▶ **Your instructions**
Without the images, write out the whole listing exactly.
[start of Data segment]
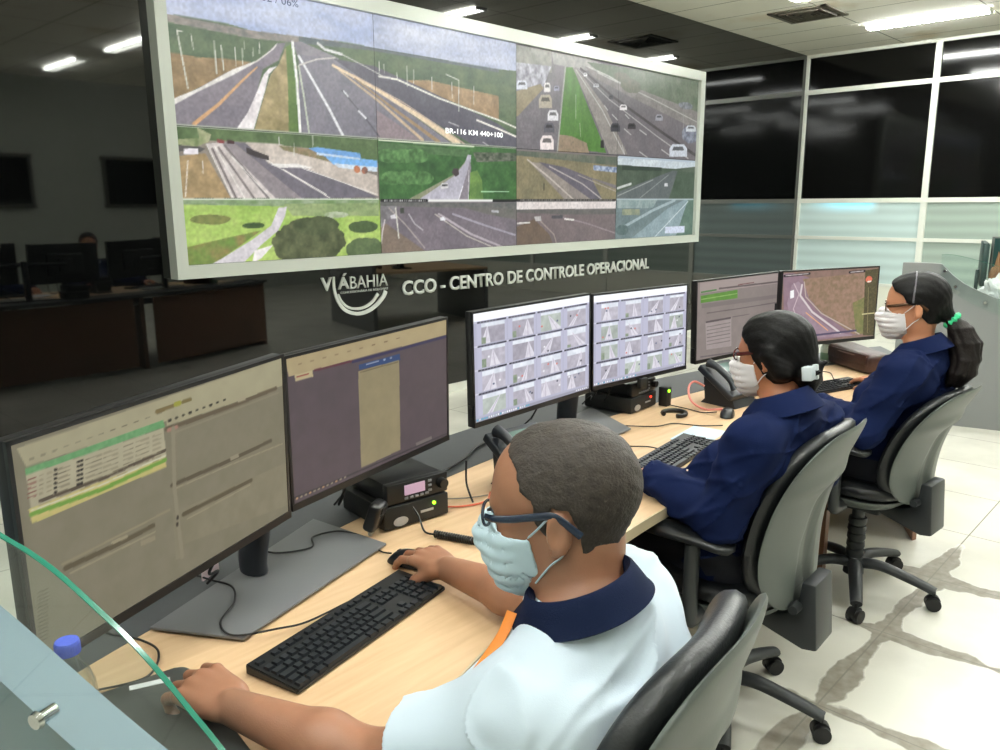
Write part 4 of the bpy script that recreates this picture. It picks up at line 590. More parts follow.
band(f_wood, f_far, (lw, XRW), (lr, XRR), .712, .741, M_ledge, 'rear_ledge', desk)
band(off(f_far, -.06), off(f_far, -.04), (lr + .04, 1.55), (lr + .04, 1.55), .05, .70, M_fascia, 'modesty_panel', desk, 24)
band(off(f_far, -.06), off(f_far, -.04), (1.75, 3.15), (1.75, 3.15), .05, .70, M_fascia, 'modesty_panel', desk, 24)
band(off(f_far, -.06), off(f_far, -.04), (3.35, XRR - .03), (3.35, XRR - .03), .05, .70, M_fascia, 'modesty_panel', desk, 24)
M_blackmetal = mat('black_powder_metal', rgb(22, 22, 24), rough=.45)
M_darkplastic = mat('black_plastic', rgb(18, 18, 20), rough=.42)
for x in (1.65, 3.25):
    bm = bm_new(); ya, yb = f_front(x) + .12, f_far(x) - .08
    add_box(bm, (x, (ya + yb) / 2, .355), (.04, yb - ya, .70)); mesh_obj('side_panel', bm, M_fascia, desk)
bm = bm_new(); add_prism(bm, [(XRF - .06, f_front(XRF) + .03), (XRF - .03, f_front(XRF) + .02), (XRR - .03, f_far(XRR) - .03), (XRR - .06, f_far(XRR) - .03)], .0, .708); mesh_obj('side_panel', bm, M_fascia, desk)
bm = bm_new(); add_tube(bm, [(x, f_far(x) - .12, .66) for x in (.5, 1.2, 2, 3, 4, 4.5)], .03, 8, 4); mesh_obj('cable_tray', bm, M_blackmetal, desk, 60)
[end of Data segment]
▶ **Finished answer**
Write part 4 of the bpy script that recreates this picture. It picks up at line 590. More parts follow.
band(f_wood, f_far, (lw, XRW), (lr, XRR), .712, .741, M_ledge, 'rear_ledge', desk)
band(off(f_far, -.06), off(f_far, -.04), (lr + .04, 1.55), (lr + .04, 1.55), .05, .70, M_fascia, 'modesty_panel', desk, 24)
band(off(f_far, -.06), off(f_far, -.04), (1.75, 3.15), (1.75, 3.15), .05, .70, M_fascia, 'modesty_panel', desk, 24)
band(off(f_far, -.06), off(f_far, -.04), (3.35, XRR - .03), (3.35, XRR - .03), .05, .70, M_fascia, 'modesty_panel', desk, 24)
M_blackmetal = mat('black_powder_metal', rgb(22, 22, 24), rough=.45)
M_darkplastic = mat('black_plastic', rgb(18, 18, 20), rough=.42)
for x in (1.65, 3.25):
    bm = bm_new(); ya, yb = f_front(x) + .12, f_far(x) - .08
    add_box(bm, (x, (ya + yb) / 2, .355), (.04, yb - ya, .70)); mesh_obj('side_panel', bm, M_fascia, desk)
bm = bm_new(); add_prism(bm, [(XRF - .06, f_front(XRF) + .03), (XRF - .03, f_front(XRF) + .02), (XRR - .03, f_far(XRR) - .03), (XRR - .06, f_far(XRR) - .03)], .0, .708); mesh_obj('side_panel', bm, M_fascia, desk)
bm = bm_new(); add_tube(bm, [(x, f_far(x) - .12, .66) for x in (.5, 1.2, 2, 3, 4, 4.5)], .03, 8, 4); mesh_obj('cable_tray', bm, M_blackmetal, desk, 60)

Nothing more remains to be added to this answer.